Everything in the listing should be restated word for word.

....................

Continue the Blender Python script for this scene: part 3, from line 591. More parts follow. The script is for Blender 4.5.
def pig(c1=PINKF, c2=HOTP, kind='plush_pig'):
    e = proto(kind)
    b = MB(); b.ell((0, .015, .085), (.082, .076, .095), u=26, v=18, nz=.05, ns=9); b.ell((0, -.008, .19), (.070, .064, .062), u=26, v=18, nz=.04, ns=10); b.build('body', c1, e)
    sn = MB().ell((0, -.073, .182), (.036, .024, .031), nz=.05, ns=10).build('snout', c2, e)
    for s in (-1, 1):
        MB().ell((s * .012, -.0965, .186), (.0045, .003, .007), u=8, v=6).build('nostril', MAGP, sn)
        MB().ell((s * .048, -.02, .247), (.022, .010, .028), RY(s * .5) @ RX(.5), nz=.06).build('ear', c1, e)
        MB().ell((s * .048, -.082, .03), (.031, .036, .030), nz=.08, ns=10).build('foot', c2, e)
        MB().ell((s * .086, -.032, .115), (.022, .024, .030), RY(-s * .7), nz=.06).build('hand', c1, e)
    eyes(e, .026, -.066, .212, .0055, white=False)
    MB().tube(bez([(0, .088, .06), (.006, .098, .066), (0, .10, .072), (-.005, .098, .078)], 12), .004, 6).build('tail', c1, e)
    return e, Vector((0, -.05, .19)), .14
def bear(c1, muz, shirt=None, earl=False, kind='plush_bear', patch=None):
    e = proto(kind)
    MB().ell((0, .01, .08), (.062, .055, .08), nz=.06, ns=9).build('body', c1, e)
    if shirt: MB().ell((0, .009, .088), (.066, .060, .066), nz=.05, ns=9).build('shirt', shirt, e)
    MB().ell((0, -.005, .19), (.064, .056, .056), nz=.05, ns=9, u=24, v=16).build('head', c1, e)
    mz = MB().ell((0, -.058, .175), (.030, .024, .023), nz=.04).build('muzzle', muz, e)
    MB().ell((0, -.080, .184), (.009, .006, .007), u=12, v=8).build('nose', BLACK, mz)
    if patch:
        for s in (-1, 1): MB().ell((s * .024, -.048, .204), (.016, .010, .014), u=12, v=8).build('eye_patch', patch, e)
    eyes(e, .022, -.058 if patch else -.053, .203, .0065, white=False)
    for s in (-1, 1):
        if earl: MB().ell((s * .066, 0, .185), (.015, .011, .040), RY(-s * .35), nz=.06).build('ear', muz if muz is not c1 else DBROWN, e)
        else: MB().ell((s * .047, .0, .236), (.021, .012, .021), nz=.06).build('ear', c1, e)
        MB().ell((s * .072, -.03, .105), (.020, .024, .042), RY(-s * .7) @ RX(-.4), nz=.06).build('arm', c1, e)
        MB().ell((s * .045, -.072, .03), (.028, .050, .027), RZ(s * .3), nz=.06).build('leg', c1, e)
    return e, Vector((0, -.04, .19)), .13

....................

TASK RESPONSE>
Continue the Blender Python script for this scene: part 3, from line 591. More parts follow. The script is for Blender 4.5.
def pig(c1=PINKF, c2=HOTP, kind='plush_pig'):
    e = proto(kind)
    b = MB(); b.ell((0, .015, .085), (.082, .076, .095), u=26, v=18, nz=.05, ns=9); b.ell((0, -.008, .19), (.070, .064, .062), u=26, v=18, nz=.04, ns=10); b.build('body', c1, e)
    sn = MB().ell((0, -.073, .182), (.036, .024, .031), nz=.05, ns=10).build('snout', c2, e)
    for s in (-1, 1):
        MB().ell((s * .012, -.0965, .186), (.0045, .003, .007), u=8, v=6).build('nostril', MAGP, sn)
        MB().ell((s * .048, -.02, .247), (.022, .010, .028), RY(s * .5) @ RX(.5), nz=.06).build('ear', c1, e)
        MB().ell((s * .048, -.082, .03), (.031, .036, .030), nz=.08, ns=10).build('foot', c2, e)
        MB().ell((s * .086, -.032, .115), (.022, .024, .030), RY(-s * .7), nz=.06).build('hand', c1, e)
    eyes(e, .026, -.066, .212, .0055, white=False)
    MB().tube(bez([(0, .088, .06), (.006, .098, .066), (0, .10, .072), (-.005, .098, .078)], 12), .004, 6).build('tail', c1, e)
    return e, Vector((0, -.05, .19)), .14
def bear(c1, muz, shirt=None, earl=False, kind='plush_bear', patch=None):
    e = proto(kind)
    MB().ell((0, .01, .08), (.062, .055, .08), nz=.06, ns=9).build('body', c1, e)
    if shirt: MB().ell((0, .009, .088), (.066, .060, .066), nz=.05, ns=9).build('shirt', shirt, e)
    MB().ell((0, -.005, .19), (.064, .056, .056), nz=.05, ns=9, u=24, v=16).build('head', c1, e)
    mz = MB().ell((0, -.058, .175), (.030, .024, .023), nz=.04).build('muzzle', muz, e)
    MB().ell((0, -.080, .184), (.009, .006, .007), u=12, v=8).build('nose', BLACK, mz)
    if patch:
        for s in (-1, 1): MB().ell((s * .024, -.048, .204), (.016, .010, .014), u=12, v=8).build('eye_patch', patch, e)
    eyes(e, .022, -.058 if patch else -.053, .203, .0065, white=False)
    for s in (-1, 1):
        if earl: MB().ell((s * .066, 0, .185), (.015, .011, .040), RY(-s * .35), nz=.06).build('ear', muz if muz is not c1 else DBROWN, e)
        else: MB().ell((s * .047, .0, .236), (.021, .012, .021), nz=.06).build('ear', c1, e)
        MB().ell((s * .072, -.03, .105), (.020, .024, .042), RY(-s * .7) @ RX(-.4), nz=.06).build('arm', c1, e)
        MB().ell((s * .045, -.072, .03), (.028, .050, .027), RZ(s * .3), nz=.06).build('leg', c1, e)
    return e, Vector((0, -.04, .19)), .13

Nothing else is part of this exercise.